Entries start

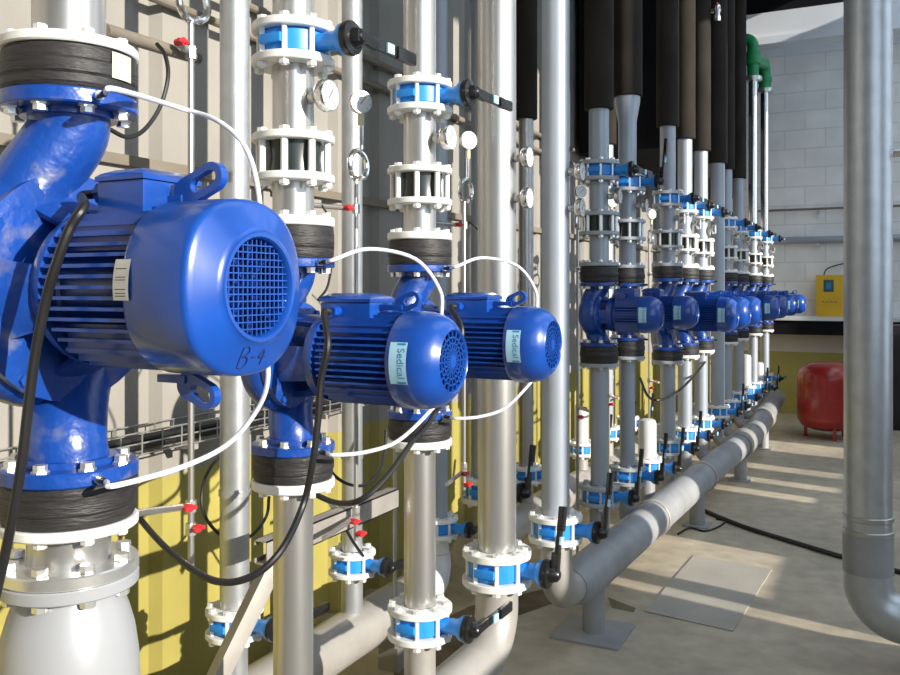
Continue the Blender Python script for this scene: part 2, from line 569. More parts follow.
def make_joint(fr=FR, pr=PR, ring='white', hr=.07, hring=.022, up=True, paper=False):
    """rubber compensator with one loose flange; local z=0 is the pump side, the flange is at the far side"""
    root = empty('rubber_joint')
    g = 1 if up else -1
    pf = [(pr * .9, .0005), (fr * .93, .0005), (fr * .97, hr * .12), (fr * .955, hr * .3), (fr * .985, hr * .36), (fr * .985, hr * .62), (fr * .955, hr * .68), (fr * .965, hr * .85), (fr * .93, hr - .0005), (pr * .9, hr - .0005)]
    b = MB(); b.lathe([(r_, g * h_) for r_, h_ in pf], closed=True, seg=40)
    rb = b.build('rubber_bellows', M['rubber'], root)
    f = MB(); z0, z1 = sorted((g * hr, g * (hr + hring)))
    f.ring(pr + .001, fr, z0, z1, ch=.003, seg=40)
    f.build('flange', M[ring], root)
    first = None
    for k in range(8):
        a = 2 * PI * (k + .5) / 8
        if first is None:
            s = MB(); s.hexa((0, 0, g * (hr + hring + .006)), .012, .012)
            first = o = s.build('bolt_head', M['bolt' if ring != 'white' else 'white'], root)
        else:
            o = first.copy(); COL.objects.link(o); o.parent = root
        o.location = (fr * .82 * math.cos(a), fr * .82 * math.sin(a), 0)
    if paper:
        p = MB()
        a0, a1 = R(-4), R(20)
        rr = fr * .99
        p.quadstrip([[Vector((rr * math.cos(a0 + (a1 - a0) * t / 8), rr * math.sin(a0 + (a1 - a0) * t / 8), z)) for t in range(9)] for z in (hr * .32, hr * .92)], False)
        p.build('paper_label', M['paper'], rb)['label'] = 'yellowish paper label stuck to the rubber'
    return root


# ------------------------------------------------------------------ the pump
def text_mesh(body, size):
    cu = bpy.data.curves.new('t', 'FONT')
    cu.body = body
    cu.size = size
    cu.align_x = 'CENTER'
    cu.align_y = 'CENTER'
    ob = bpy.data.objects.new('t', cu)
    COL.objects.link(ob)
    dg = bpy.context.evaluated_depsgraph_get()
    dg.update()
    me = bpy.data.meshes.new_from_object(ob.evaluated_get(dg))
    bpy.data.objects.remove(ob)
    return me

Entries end
Entries start

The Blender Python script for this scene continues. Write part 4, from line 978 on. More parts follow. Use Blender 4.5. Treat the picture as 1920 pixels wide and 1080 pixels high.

Entries end

Keep both end lines and retype everything in the records above from the line containing "Continue the Blender" through the line containing "return root", exactly, with nothing else.

Continue the Blender Python script for this scene: part 2, from line 569. More parts follow.
def make_joint(fr=FR, pr=PR, ring='white', hr=.07, hring=.022, up=True, paper=False):
    """rubber compensator with one loose flange; local z=0 is the pump side, the flange is at the far side"""
    root = empty('rubber_joint')
    g = 1 if up else -1
    pf = [(pr * .9, .0005), (fr * .93, .0005), (fr * .97, hr * .12), (fr * .955, hr * .3), (fr * .985, hr * .36), (fr * .985, hr * .62), (fr * .955, hr * .68), (fr * .965, hr * .85), (fr * .93, hr - .0005), (pr * .9, hr - .0005)]
    b = MB(); b.lathe([(r_, g * h_) for r_, h_ in pf], closed=True, seg=40)
    rb = b.build('rubber_bellows', M['rubber'], root)
    f = MB(); z0, z1 = sorted((g * hr, g * (hr + hring)))
    f.ring(pr + .001, fr, z0, z1, ch=.003, seg=40)
    f.build('flange', M[ring], root)
    first = None
    for k in range(8):
        a = 2 * PI * (k + .5) / 8
        if first is None:
            s = MB(); s.hexa((0, 0, g * (hr + hring + .006)), .012, .012)
            first = o = s.build('bolt_head', M['bolt' if ring != 'white' else 'white'], root)
        else:
            o = first.copy(); COL.objects.link(o); o.parent = root
        o.location = (fr * .82 * math.cos(a), fr * .82 * math.sin(a), 0)
    if paper:
        p = MB()
        a0, a1 = R(-4), R(20)
        rr = fr * .99
        p.quadstrip([[Vector((rr * math.cos(a0 + (a1 - a0) * t / 8), rr * math.sin(a0 + (a1 - a0) * t / 8), z)) for t in range(9)] for z in (hr * .32, hr * .92)], False)
        p.build('paper_label', M['paper'], rb)['label'] = 'yellowish paper label stuck to the rubber'
    return root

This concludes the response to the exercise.